The United Nations is pushing for a breakthrough when Cyprus’s rival leaders meet in New York next week for a renewed attempt to revive stalled peace talks, a UN envoy said on Monday, July 7th.
Maria Angela Holguin held separate meetings with Cypriot President Nikos Christodoulides and Turkish Cypriot leader Ersin Tatar, crossing the island’s UN-patrolled ceasefire line in a day of shuttle diplomacy.
“All this effort the UN is doing is for the prosperity of the island, so that the people have a better life,” Holguin, who was appointed the UN envoy to Cyprus earlier this year, told reporters after meeting Tatar.
The meetings are part of preparations for talks in New York on July 16–17, where UN Secretary-General António Guterres is due to meet both leaders.
They follow a meeting in Geneva in March, which marked the first meaningful progress in years.
At that gathering, both sides agreed on a set of confidence-building measures, including opening more crossing points across the divide, cooperating on solar energy, and removing landmines— steps Guterres described as reflecting a “new atmosphere” and renewed urgency.

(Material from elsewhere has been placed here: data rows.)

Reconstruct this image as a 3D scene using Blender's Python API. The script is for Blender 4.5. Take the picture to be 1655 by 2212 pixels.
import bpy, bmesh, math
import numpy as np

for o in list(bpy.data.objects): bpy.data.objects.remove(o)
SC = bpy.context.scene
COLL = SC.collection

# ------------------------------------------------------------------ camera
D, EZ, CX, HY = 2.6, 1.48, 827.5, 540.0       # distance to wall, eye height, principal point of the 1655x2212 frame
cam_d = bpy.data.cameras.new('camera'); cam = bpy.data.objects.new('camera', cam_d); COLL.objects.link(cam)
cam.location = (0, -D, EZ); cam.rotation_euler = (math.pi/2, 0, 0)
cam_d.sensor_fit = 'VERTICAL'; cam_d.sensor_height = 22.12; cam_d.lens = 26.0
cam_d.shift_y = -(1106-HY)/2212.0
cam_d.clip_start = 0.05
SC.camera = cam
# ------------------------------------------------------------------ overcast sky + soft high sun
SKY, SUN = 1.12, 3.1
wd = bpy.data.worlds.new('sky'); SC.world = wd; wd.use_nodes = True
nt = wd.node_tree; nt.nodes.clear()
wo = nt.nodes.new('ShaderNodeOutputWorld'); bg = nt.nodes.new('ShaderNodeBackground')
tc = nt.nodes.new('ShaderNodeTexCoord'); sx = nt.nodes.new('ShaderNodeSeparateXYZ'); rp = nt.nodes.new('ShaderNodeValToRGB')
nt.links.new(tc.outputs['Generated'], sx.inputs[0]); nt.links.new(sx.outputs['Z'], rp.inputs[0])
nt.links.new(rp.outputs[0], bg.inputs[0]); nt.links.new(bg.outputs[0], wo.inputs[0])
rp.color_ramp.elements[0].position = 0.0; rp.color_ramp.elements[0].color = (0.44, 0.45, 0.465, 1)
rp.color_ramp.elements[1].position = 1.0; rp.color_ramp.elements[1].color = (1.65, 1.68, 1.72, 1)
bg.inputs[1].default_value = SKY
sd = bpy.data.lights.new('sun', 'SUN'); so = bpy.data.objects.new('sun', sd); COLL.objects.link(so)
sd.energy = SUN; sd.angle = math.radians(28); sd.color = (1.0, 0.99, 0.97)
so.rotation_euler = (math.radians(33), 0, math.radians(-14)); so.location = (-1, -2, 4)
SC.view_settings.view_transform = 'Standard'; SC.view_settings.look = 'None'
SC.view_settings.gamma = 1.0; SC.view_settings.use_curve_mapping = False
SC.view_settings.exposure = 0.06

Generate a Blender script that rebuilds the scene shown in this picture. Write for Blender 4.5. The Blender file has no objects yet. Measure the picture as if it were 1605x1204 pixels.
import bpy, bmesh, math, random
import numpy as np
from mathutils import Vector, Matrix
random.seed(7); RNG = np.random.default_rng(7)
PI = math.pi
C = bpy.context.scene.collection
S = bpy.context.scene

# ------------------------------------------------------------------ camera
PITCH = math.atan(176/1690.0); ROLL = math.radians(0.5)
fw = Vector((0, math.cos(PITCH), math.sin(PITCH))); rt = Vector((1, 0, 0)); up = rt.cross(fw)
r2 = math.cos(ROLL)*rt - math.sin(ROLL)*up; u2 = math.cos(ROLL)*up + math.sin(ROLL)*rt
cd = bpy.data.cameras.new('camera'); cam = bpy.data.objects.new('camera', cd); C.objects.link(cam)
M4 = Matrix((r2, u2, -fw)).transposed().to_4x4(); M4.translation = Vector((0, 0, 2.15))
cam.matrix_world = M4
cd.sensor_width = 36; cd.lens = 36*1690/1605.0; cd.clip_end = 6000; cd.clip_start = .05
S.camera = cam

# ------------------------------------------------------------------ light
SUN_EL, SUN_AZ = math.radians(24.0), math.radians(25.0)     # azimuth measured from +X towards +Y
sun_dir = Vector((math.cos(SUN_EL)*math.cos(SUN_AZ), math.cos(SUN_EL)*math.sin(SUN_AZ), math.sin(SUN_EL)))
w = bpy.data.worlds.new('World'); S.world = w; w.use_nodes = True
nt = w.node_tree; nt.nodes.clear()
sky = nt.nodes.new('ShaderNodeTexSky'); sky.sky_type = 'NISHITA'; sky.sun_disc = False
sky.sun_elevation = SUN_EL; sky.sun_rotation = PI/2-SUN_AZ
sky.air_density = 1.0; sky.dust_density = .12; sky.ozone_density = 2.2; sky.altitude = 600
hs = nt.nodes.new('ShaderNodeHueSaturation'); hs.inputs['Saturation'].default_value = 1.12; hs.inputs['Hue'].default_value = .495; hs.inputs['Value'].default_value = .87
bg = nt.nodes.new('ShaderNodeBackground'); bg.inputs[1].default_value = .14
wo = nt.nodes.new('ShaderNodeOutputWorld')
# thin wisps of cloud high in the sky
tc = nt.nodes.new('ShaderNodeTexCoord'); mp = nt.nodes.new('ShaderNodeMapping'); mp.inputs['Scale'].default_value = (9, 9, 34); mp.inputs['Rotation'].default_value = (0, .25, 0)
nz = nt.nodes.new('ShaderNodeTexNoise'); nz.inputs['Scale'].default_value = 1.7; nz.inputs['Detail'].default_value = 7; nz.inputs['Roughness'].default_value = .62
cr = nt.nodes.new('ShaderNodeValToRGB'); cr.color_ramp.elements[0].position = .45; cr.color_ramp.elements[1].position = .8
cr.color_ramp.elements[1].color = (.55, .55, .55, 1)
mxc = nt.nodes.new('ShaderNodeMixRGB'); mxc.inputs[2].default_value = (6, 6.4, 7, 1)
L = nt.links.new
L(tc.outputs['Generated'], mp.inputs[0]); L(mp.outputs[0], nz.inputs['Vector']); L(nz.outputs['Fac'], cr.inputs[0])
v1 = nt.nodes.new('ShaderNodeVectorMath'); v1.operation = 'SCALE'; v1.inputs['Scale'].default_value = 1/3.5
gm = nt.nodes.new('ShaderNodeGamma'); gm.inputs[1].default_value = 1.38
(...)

Cyprus has been divided since 1974, when a Turkish invasion followed a coup in Nicosia backed by Greece’s then-military junta. The Turkish Republic of Northern Cyprus, declared in 1983, is recognised only by Ankara.
The internationally recognised Republic of Cyprus, a member of the European Union, controls the island’s majority Greek Cypriot south.
The last major round of peace talks collapsed in Crans-Montana, Switzerland, in July 2017.